→ **TASK DIRECTIONS**:
From the data that follows, print exactly the lines starting at the one containing "0.9, 0.1, -0.15)" and ending at the one containing "0.5, 0.1, 0.0)"; include both of them and nothing more.

[Begin]

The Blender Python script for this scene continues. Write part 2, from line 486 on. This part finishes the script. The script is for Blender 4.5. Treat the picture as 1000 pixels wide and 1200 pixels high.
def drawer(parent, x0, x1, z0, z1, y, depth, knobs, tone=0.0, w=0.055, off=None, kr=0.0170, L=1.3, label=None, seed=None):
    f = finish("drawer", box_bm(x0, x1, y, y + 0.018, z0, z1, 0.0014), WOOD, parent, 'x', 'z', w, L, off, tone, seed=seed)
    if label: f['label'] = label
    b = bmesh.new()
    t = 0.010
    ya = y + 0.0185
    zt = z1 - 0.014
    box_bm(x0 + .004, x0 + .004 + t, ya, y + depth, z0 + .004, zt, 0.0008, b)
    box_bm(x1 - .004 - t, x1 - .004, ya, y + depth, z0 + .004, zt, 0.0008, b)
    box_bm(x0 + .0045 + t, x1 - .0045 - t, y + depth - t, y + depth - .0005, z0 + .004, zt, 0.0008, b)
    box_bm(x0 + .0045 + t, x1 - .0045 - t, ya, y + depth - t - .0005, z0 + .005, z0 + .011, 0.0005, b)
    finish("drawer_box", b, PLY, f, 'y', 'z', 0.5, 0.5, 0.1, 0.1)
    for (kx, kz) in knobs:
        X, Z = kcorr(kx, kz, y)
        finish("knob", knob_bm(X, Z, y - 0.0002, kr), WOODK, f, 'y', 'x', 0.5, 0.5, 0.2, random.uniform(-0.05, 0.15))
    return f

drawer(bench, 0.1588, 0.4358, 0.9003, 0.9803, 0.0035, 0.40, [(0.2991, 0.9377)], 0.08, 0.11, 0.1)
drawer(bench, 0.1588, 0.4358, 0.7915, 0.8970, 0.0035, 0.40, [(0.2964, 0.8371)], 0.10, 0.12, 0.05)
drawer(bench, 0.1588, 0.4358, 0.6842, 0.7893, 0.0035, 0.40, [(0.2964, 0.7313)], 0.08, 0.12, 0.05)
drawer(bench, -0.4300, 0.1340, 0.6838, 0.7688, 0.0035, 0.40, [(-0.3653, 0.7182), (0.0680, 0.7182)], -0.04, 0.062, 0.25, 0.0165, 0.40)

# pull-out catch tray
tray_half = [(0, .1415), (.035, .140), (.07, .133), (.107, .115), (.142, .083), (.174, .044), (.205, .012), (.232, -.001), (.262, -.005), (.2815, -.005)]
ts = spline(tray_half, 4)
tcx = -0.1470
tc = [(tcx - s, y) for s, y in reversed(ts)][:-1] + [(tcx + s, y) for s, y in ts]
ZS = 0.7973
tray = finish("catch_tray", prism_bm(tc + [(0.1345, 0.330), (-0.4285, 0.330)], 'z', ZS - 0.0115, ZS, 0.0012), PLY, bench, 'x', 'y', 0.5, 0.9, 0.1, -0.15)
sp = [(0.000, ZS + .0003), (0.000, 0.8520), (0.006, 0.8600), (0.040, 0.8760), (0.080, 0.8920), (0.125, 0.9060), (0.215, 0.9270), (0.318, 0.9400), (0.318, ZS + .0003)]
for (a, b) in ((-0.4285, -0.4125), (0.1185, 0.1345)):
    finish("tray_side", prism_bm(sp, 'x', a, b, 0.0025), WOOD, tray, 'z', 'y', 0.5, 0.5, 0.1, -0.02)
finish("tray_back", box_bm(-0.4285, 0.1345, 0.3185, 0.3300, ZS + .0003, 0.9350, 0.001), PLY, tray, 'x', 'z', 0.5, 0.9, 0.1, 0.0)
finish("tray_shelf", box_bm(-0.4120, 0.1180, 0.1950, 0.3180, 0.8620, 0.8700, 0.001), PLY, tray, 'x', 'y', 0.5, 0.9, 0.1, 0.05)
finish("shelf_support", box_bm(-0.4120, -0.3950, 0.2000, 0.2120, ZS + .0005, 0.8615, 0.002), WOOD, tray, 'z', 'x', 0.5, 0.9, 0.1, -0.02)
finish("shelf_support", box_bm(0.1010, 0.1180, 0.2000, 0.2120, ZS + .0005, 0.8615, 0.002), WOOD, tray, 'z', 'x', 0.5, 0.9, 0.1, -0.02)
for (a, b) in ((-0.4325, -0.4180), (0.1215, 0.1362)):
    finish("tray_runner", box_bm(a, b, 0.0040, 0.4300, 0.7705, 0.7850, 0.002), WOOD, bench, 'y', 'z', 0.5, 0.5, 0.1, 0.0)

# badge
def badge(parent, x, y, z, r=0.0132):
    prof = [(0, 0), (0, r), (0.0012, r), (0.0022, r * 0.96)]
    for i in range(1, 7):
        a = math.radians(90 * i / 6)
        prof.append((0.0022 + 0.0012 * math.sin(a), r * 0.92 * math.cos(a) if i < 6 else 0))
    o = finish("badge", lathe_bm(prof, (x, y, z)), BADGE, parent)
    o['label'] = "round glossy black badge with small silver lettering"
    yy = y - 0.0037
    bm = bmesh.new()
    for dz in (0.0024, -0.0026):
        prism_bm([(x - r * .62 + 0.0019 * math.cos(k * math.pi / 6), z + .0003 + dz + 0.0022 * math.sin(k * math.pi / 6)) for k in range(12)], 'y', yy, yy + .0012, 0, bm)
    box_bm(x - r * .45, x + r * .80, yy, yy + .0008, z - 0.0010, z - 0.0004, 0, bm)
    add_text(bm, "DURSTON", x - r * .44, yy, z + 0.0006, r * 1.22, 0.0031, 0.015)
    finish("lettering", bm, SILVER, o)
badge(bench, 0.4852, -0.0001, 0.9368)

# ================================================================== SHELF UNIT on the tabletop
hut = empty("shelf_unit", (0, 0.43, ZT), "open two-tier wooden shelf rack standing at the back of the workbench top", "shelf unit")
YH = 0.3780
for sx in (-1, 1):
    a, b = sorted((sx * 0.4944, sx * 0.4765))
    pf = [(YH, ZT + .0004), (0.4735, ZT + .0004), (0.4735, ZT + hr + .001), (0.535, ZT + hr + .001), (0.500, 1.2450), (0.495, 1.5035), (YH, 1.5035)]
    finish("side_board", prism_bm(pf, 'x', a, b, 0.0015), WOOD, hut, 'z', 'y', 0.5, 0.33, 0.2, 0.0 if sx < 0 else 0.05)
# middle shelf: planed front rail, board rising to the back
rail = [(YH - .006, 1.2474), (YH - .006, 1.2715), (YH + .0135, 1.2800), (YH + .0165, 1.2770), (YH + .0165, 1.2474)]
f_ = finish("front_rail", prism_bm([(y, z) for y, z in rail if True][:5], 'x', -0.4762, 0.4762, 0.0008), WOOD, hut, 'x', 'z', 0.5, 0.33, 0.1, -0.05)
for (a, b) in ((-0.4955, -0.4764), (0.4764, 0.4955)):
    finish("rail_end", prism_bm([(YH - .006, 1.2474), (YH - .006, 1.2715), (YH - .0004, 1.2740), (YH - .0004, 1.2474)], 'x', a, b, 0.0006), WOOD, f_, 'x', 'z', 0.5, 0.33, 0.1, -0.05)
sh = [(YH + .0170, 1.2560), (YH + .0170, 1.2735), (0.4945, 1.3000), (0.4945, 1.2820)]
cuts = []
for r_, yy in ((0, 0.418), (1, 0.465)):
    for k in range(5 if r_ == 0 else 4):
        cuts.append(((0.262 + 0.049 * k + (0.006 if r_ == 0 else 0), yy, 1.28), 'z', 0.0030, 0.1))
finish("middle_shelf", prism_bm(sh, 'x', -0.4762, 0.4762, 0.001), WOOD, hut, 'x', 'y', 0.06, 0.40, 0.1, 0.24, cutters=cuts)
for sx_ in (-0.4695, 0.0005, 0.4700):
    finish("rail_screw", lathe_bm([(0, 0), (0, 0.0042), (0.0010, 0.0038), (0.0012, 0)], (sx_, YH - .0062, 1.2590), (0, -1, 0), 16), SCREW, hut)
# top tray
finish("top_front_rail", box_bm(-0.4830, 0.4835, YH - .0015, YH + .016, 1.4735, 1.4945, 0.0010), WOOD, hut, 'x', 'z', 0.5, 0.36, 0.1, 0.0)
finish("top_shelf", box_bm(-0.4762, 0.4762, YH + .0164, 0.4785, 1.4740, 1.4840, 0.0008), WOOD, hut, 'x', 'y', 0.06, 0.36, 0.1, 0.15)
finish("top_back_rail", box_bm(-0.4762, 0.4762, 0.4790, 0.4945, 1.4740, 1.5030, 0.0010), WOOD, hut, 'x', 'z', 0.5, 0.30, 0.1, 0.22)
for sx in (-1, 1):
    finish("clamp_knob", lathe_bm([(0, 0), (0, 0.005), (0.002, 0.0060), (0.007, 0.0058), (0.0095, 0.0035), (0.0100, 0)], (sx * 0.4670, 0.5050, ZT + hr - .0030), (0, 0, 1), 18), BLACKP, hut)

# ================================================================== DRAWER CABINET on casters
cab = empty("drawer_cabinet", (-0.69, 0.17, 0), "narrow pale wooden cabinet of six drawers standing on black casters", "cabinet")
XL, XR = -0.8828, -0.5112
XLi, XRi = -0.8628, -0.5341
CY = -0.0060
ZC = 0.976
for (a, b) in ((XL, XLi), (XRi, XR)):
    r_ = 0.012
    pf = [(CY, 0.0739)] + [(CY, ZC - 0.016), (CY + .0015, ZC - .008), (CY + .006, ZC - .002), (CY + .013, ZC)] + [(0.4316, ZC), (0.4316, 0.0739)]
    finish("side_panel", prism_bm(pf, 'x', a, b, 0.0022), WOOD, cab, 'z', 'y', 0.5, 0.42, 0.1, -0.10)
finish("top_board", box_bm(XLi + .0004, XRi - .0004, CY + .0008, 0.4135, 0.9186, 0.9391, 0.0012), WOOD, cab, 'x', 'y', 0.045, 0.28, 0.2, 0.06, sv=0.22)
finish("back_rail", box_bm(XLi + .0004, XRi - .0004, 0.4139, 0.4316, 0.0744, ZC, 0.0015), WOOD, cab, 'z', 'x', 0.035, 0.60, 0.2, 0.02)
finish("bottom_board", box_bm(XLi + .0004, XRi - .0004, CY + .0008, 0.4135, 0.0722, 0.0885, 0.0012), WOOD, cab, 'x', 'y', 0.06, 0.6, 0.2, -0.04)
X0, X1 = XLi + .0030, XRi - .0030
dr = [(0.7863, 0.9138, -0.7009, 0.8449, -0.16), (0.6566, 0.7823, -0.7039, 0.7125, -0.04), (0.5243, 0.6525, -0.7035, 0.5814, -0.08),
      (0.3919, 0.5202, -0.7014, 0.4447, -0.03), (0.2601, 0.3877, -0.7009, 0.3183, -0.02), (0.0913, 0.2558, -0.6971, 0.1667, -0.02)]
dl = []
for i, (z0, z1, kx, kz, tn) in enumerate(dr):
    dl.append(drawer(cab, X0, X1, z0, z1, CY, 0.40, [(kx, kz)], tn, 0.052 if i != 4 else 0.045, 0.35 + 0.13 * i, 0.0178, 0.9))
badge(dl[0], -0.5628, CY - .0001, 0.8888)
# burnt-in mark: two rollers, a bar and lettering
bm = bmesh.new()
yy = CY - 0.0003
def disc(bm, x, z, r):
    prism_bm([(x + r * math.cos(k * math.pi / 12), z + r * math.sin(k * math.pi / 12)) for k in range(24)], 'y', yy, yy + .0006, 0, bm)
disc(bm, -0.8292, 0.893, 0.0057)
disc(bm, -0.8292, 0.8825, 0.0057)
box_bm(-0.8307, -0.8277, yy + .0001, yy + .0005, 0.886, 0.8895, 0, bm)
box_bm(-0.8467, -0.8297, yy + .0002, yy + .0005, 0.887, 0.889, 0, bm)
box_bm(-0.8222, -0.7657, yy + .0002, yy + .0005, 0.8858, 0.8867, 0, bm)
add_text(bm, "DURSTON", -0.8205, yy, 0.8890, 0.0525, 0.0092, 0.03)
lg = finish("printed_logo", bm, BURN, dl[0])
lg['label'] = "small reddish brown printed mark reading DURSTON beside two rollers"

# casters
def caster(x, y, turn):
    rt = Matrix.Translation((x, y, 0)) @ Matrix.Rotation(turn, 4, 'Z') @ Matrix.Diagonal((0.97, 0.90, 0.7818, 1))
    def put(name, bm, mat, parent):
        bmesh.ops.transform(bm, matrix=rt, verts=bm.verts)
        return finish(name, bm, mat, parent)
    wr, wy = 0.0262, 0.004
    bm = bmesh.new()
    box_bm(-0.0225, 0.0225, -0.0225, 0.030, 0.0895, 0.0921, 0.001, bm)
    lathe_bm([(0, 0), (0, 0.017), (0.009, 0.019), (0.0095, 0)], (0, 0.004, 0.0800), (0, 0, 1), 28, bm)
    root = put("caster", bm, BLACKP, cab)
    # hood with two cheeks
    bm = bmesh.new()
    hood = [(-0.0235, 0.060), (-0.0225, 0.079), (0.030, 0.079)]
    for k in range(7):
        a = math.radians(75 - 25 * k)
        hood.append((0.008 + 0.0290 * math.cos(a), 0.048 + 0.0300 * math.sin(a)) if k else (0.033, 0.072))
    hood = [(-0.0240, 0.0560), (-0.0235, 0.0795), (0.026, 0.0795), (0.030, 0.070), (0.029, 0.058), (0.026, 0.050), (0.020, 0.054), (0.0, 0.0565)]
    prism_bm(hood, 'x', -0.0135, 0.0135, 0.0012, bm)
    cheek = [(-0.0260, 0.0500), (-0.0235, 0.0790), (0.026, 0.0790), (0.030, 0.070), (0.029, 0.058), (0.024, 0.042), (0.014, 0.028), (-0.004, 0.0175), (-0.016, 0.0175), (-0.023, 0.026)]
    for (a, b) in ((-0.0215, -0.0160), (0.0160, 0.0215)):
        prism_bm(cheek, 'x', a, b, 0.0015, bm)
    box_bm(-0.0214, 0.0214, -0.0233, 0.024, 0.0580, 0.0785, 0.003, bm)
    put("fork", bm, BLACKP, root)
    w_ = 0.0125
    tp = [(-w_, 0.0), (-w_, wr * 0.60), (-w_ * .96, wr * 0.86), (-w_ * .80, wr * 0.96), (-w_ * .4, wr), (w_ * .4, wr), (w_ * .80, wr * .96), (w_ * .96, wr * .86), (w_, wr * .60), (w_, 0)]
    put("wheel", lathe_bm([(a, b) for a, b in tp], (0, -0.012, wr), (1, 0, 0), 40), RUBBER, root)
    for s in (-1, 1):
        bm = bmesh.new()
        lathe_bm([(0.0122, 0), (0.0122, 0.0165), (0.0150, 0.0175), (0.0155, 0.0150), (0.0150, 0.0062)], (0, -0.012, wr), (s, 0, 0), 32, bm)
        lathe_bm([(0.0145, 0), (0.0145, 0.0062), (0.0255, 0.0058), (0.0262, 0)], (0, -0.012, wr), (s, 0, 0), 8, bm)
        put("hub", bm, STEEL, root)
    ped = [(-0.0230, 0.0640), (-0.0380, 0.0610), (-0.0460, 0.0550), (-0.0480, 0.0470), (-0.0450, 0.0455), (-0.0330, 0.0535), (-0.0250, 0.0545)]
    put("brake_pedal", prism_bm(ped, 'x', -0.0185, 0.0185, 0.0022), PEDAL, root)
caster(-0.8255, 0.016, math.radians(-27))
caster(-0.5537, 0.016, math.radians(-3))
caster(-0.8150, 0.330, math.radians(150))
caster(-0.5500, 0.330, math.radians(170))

[End]

→ **THE COMPLETED TASK**:
tray = finish("catch_tray", prism_bm(tc + [(0.1345, 0.330), (-0.4285, 0.330)], 'z', ZS - 0.0115, ZS, 0.0012), PLY, bench, 'x', 'y', 0.5, 0.9, 0.1, -0.15)
sp = [(0.000, ZS + .0003), (0.000, 0.8520), (0.006, 0.8600), (0.040, 0.8760), (0.080, 0.8920), (0.125, 0.9060), (0.215, 0.9270), (0.318, 0.9400), (0.318, ZS + .0003)]
for (a, b) in ((-0.4285, -0.4125), (0.1185, 0.1345)):
    finish("tray_side", prism_bm(sp, 'x', a, b, 0.0025), WOOD, tray, 'z', 'y', 0.5, 0.5, 0.1, -0.02)
finish("tray_back", box_bm(-0.4285, 0.1345, 0.3185, 0.3300, ZS + .0003, 0.9350, 0.001), PLY, tray, 'x', 'z', 0.5, 0.9, 0.1, 0.0)
finish("tray_shelf", box_bm(-0.4120, 0.1180, 0.1950, 0.3180, 0.8620, 0.8700, 0.001), PLY, tray, 'x', 'y', 0.5, 0.9, 0.1, 0.05)
finish("shelf_support", box_bm(-0.4120, -0.3950, 0.2000, 0.2120, ZS + .0005, 0.8615, 0.002), WOOD, tray, 'z', 'x', 0.5, 0.9, 0.1, -0.02)
finish("shelf_support", box_bm(0.1010, 0.1180, 0.2000, 0.2120, ZS + .0005, 0.8615, 0.002), WOOD, tray, 'z', 'x', 0.5, 0.9, 0.1, -0.02)
for (a, b) in ((-0.4325, -0.4180), (0.1215, 0.1362)):
    finish("tray_runner", box_bm(a, b, 0.0040, 0.4300, 0.7705, 0.7850, 0.002), WOOD, bench, 'y', 'z', 0.5, 0.5, 0.1, 0.0)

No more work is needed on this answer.